I woke up to a Northwest morning of muscular winds and waves of rain. I felt keen to remember her face and her hand on mine when she handed the book back to me. I thought: “She died ten years ago and here she is still helping me to stretch my self limitations.” I wanted to be happy and grateful. But the rain had a way of seeping into my heart. Because I also woke with the weight of losing someone beloved this week. And next week marks two years since she, a song of my heart, died.

I felt the wind of this past Fall coming in off the glaciers of Mt. Shasta. I remembered the laughter of friends in the Autumnal sun, all of us hiking down to the most beautiful lake in the woods. I remembered how a shaft of sun bent in through the branches of a great tree and lit her hair and eyes by the outdoor fireplace. And I remembered the cloudy year of sitting alone in my quiet house. Then I thought about my mentor’s advice: “…time to write a new story.” She’s right again. Perhaps part of the new story is about how to stay connected with this world, this moment and the rich and transitory sensations of being alive. The rest of the story is a mystery. I guess I’ll have to write it…maybe even live it. The tale begins with a friend and mentor’s hand upon mine. It begins after someone has read every scrawled messy word, looks up and says “I love you even more than I knew.” It begins with someone who actually wants to share my ordinary full life. It begins with me.

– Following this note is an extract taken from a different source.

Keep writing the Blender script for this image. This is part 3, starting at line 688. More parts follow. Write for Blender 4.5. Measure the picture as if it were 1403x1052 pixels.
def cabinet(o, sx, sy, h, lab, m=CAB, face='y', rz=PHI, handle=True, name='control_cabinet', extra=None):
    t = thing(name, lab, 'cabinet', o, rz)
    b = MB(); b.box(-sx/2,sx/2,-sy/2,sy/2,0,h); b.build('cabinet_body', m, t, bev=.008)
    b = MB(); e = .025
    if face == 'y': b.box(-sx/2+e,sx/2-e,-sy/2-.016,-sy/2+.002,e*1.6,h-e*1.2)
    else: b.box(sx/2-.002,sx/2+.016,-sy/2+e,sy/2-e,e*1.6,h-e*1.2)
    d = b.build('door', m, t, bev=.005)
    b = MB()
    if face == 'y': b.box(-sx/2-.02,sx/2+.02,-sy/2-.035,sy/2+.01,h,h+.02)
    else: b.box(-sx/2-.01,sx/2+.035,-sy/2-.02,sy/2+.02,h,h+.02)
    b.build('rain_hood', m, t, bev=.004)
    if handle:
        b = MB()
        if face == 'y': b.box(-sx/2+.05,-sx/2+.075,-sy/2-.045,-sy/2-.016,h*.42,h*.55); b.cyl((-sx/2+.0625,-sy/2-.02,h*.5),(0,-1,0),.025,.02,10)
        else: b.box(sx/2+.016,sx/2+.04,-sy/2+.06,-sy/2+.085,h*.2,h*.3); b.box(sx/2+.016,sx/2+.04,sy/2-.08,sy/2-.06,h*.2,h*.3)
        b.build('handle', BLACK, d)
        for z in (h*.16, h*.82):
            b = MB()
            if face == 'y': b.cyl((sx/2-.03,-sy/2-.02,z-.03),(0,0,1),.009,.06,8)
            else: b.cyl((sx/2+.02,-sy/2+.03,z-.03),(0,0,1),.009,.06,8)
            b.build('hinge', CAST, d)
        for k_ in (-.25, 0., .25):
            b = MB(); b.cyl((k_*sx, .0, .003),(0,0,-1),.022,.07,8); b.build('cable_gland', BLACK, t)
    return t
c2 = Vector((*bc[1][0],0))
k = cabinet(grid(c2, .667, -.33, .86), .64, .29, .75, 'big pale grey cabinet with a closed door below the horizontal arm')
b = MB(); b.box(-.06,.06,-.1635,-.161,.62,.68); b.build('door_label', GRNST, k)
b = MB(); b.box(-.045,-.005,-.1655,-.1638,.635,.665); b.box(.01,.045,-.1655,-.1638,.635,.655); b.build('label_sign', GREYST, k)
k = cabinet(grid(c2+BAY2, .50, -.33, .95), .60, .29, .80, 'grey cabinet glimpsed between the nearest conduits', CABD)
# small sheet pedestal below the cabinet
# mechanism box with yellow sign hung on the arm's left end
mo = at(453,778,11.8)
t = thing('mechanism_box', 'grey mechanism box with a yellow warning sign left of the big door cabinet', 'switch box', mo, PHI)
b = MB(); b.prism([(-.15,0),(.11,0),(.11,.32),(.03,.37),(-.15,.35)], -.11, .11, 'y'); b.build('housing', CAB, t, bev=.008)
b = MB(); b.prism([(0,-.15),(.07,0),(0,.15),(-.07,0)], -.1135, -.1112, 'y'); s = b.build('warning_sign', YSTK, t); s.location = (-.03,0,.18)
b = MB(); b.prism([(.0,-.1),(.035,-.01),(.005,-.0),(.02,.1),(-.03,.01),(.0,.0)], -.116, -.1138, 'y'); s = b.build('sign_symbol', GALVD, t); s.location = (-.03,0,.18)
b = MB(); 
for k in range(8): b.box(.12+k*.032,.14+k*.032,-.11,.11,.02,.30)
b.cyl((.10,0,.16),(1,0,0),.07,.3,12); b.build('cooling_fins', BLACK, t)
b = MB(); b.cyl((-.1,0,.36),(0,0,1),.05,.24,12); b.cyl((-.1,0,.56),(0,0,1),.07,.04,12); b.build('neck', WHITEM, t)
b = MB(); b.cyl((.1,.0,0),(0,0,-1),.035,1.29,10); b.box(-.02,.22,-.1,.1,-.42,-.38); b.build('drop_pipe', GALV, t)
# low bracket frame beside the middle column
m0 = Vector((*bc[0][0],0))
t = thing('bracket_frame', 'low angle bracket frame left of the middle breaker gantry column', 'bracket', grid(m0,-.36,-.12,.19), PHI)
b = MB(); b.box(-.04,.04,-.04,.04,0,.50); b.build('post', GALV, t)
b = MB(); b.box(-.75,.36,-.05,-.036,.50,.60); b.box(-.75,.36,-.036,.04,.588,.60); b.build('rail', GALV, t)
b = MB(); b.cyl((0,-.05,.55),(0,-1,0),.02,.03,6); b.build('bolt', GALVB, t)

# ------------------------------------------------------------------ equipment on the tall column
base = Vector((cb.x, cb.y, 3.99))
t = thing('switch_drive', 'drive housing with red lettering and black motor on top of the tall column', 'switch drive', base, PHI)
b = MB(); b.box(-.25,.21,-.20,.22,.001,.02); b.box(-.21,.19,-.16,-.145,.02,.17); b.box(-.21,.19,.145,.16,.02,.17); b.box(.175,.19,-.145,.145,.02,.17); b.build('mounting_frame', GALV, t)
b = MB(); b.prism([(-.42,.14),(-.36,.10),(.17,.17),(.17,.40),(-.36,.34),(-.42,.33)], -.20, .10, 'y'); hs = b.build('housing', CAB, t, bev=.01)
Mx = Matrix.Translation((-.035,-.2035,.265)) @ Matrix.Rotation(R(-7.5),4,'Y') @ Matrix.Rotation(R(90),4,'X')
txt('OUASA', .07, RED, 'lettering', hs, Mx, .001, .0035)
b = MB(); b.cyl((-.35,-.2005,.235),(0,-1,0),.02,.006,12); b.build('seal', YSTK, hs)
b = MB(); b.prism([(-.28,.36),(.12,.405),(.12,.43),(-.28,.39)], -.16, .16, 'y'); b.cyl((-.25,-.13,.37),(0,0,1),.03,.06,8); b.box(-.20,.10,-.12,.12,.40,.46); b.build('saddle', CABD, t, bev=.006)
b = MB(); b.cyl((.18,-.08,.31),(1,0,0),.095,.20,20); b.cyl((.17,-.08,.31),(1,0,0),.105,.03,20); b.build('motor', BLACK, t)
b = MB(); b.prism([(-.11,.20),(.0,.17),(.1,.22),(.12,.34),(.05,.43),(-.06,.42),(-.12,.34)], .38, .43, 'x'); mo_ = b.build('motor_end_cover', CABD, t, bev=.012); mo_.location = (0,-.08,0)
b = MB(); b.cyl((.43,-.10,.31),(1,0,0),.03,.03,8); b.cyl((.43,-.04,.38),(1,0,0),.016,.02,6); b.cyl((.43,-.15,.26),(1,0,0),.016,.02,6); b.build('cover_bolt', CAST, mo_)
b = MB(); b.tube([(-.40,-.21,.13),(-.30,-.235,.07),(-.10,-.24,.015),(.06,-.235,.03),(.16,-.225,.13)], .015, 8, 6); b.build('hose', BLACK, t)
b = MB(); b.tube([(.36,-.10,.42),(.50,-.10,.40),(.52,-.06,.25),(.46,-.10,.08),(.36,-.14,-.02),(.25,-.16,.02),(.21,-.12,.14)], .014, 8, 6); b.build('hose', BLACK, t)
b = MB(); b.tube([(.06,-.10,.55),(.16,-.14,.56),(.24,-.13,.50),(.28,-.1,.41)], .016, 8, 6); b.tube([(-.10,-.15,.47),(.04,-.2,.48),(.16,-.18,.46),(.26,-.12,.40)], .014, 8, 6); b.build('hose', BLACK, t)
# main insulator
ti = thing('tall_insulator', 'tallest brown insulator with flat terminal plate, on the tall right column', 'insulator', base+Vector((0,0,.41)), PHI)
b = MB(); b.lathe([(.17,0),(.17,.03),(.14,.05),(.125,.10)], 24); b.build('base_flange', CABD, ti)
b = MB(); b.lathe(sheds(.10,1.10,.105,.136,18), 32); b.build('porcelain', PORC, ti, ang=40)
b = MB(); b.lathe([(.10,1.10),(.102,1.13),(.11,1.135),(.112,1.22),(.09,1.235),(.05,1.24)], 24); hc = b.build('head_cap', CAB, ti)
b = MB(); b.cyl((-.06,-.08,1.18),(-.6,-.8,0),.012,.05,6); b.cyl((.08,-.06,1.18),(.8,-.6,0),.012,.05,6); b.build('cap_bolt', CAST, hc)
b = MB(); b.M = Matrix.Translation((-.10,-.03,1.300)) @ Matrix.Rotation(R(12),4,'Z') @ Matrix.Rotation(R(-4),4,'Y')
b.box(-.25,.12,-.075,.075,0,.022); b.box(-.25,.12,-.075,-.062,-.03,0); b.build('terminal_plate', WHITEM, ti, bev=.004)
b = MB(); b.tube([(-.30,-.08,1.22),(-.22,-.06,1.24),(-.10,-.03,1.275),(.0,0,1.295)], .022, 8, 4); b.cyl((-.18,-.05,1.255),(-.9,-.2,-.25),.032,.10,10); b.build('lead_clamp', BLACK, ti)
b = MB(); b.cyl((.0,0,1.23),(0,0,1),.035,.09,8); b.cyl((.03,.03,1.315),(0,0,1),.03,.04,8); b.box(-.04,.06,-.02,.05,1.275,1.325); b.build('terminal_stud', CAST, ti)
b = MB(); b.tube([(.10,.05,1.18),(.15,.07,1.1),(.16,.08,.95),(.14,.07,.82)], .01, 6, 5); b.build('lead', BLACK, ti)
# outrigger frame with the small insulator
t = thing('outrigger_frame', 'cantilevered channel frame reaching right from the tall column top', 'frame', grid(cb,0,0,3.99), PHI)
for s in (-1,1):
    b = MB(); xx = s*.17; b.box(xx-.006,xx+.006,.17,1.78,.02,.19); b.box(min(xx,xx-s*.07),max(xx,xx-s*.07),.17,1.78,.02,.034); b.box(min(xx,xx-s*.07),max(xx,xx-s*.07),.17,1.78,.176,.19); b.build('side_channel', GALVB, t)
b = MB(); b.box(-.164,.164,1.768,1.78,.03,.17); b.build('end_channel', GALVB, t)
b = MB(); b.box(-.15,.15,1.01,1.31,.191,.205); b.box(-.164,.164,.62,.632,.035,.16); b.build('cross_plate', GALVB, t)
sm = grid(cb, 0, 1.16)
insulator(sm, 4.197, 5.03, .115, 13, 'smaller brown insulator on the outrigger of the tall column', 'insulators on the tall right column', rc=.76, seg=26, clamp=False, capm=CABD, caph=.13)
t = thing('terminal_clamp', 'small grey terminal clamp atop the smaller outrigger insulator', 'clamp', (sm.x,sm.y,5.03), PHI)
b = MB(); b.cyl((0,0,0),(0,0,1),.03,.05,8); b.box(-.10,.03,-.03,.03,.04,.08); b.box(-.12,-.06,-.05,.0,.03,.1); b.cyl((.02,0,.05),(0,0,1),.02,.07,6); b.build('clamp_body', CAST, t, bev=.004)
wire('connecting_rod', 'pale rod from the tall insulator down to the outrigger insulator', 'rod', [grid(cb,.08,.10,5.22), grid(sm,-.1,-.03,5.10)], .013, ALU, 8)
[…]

Unconditional love comes from many surprising places: a storm, a dream, a voice of the dead or even a bent shaft of sun around the fire. Unconditional love usually appears in seemingly ordinary events. Unconditional love begins with simple attention and circles around into gratitude.

Thank you for sharing this brief journey with me. I’ll write to you next week and then close this portion of the story. Who knows what will begin after that?

PS The name of my book is The Weight of Beauty.